Watch the First Two Hours of MTV Ever Broadcast

On August 1, MTV turned 40 years old. For younger folks reading this, you might think of MTV as the home of reality shows like Teen Mom and the like. Or the annual VMAs, the only time they really have anything to do with music anymore. But for its first two decades. MTV was very much about the music. And it determined the course of the music industry for the entire globe.

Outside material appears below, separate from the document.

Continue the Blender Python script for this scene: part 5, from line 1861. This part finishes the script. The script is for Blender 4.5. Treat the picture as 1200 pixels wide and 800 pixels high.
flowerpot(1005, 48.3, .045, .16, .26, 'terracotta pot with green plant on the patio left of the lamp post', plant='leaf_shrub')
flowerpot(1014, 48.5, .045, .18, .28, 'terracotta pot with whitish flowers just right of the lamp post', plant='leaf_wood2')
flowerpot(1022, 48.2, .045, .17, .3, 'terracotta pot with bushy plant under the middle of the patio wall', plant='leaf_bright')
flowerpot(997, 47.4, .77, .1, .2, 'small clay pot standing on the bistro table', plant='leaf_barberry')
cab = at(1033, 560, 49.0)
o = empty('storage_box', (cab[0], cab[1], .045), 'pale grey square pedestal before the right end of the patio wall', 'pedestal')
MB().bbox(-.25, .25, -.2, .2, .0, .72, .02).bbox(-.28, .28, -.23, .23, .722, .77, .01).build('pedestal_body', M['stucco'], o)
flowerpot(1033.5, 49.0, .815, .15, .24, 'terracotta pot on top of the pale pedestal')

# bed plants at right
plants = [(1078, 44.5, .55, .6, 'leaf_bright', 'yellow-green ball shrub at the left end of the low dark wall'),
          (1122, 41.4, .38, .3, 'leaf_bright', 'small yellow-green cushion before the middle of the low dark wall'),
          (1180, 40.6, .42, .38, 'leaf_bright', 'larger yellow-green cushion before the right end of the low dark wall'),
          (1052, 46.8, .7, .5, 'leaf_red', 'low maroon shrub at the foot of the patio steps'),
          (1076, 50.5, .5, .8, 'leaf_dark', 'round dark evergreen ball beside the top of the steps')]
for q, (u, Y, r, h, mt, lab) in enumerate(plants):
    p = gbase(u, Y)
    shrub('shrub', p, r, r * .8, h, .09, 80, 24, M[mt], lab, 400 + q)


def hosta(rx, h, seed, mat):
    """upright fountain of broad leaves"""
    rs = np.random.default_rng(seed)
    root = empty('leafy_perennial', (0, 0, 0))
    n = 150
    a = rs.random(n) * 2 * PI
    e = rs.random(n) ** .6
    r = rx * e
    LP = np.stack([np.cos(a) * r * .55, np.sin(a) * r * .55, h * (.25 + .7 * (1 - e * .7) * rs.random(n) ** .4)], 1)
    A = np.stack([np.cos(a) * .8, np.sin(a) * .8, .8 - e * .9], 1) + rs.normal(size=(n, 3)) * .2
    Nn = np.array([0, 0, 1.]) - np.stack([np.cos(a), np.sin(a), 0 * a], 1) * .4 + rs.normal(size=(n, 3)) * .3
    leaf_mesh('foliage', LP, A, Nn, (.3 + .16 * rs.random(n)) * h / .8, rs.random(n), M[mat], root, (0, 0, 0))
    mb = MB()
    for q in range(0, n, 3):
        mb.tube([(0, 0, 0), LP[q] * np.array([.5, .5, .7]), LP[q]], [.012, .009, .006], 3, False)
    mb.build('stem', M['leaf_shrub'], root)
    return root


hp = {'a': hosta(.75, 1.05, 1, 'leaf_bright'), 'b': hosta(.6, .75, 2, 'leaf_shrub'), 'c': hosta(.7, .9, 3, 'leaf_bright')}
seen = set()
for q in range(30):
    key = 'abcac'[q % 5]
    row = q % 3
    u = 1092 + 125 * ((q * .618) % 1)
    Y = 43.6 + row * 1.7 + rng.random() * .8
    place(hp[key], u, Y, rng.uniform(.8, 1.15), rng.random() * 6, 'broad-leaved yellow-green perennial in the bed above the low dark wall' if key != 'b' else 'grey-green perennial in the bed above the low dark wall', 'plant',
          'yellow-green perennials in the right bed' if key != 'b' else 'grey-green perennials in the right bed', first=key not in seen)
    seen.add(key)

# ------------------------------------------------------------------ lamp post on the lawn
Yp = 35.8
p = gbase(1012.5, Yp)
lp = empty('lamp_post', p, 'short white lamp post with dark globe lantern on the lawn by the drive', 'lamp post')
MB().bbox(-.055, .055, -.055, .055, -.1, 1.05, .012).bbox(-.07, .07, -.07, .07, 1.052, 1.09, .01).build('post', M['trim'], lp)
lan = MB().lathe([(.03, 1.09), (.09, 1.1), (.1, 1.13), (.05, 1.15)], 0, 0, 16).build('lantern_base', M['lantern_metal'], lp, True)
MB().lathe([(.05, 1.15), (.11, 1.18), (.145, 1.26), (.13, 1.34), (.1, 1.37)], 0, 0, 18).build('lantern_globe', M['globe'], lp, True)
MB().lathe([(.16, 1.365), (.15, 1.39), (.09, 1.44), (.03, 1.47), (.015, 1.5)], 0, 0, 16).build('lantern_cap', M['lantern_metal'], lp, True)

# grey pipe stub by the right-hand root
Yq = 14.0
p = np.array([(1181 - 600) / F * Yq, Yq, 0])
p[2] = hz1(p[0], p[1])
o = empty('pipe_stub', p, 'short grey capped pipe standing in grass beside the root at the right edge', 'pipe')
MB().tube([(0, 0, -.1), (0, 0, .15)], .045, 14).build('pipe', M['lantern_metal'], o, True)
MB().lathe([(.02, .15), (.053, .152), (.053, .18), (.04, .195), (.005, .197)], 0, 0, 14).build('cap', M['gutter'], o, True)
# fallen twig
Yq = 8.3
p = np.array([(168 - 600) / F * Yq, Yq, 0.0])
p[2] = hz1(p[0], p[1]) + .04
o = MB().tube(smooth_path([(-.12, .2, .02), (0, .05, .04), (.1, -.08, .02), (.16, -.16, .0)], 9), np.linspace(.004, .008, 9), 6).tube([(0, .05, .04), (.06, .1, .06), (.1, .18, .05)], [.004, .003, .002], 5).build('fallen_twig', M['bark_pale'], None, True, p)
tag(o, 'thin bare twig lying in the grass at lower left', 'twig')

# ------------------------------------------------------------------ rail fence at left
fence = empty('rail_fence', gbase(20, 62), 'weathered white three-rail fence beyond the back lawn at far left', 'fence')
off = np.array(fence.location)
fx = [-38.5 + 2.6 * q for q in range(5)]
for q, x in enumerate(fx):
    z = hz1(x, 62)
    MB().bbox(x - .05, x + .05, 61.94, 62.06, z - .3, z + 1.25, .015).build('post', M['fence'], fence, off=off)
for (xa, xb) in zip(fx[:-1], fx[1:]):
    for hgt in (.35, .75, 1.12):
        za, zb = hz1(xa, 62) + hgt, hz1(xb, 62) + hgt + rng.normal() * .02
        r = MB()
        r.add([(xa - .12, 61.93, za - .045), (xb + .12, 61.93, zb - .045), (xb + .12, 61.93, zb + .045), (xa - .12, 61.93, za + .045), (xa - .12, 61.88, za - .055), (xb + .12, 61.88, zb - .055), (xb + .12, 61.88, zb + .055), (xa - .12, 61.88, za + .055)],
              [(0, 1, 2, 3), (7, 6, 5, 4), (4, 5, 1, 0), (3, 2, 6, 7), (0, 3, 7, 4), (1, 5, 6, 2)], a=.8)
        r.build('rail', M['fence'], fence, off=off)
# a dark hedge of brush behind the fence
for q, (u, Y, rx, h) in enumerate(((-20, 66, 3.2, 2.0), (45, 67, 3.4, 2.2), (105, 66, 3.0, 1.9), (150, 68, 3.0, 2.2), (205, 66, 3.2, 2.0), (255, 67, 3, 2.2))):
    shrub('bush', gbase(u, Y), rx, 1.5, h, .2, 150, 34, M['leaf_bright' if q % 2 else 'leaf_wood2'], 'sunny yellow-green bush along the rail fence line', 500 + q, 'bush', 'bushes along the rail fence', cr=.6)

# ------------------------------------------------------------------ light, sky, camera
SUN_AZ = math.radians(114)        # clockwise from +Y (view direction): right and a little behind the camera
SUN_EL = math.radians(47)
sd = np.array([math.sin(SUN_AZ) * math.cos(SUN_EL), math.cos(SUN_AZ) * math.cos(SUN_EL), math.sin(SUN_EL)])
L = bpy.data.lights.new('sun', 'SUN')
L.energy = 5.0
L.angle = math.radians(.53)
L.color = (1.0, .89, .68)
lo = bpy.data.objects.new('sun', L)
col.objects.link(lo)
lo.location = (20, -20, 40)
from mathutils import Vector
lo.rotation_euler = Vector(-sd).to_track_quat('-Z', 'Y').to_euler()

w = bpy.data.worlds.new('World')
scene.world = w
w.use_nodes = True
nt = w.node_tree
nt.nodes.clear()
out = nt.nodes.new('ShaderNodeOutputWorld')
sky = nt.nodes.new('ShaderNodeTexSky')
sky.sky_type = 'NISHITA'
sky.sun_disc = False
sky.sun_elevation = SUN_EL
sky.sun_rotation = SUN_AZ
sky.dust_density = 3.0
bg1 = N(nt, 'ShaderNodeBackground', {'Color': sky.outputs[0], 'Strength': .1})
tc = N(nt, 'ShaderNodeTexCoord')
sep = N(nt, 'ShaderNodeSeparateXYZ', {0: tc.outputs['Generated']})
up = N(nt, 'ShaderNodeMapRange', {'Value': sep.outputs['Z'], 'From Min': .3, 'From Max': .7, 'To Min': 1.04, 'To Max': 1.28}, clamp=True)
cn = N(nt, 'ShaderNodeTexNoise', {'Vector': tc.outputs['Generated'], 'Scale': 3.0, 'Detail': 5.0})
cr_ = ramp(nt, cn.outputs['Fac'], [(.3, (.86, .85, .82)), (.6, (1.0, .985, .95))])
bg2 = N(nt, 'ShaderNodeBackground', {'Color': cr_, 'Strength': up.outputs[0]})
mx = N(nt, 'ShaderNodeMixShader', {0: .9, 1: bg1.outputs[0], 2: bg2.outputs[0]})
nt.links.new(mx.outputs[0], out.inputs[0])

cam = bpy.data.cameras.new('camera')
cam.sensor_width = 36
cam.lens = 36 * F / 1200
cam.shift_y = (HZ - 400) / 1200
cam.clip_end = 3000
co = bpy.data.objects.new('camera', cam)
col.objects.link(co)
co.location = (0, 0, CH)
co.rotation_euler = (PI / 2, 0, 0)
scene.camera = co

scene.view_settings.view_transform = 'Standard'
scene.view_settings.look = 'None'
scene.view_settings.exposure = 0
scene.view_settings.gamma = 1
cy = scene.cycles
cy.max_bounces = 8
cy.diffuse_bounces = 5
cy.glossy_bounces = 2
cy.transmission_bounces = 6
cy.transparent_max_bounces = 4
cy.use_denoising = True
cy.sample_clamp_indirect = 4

Now, thanks to YouTuber Max Speedster (via Laughing Squid), we’ve discovered a video that is the entire first two hours of MTV from August 1, 1981. And it is a very telling snapshot of the music industry at the time. The first video famously played on the channel was The Buggles’ “Video Killed the Radio Star,” still an awesome New Wave tune, by the way. And the keyboardist? That’s none other than a young, snappily dressed Hans Zimmer, folks. You can watch the full video right here:

What does that video tell us about the music industry at the dawn of the MTV era? A whole lot. In those two hours, we see zero black artists, or any POC musicians really. It is a steady stream of white rockers. And we see dozens of male artists, and maybe five women. There’s Pat Benatar, Stevie Nicks, Juice Newton, the Pretenders, and maybe one more. And again, all white ladies. MTV big wigs used the anti-disco backlash of just two years prior as justification for not playing diverse artists, and catering only to white (racist) audiences.

MTV's original network bumper.

MTV Networks 

But the rating just weren’t there with this approach. Within a year, MTV started to include music from artists like Prince and Michael Jackson. And they arguably shot MTV into the stratosphere. Pop acts like Madonna, Cyndi Lauper, Culture Club, Duran Duran, Wham!, Whitney Houston, Twisted Sister, and dozens of others knew how to make mini-movies out of their videos, as opposed to the mainly “guys on a stage performing” videos we saw in those first two hours. But watching those two hours of early MTV is a fascinating glimpse into a music industry right before it changed forever.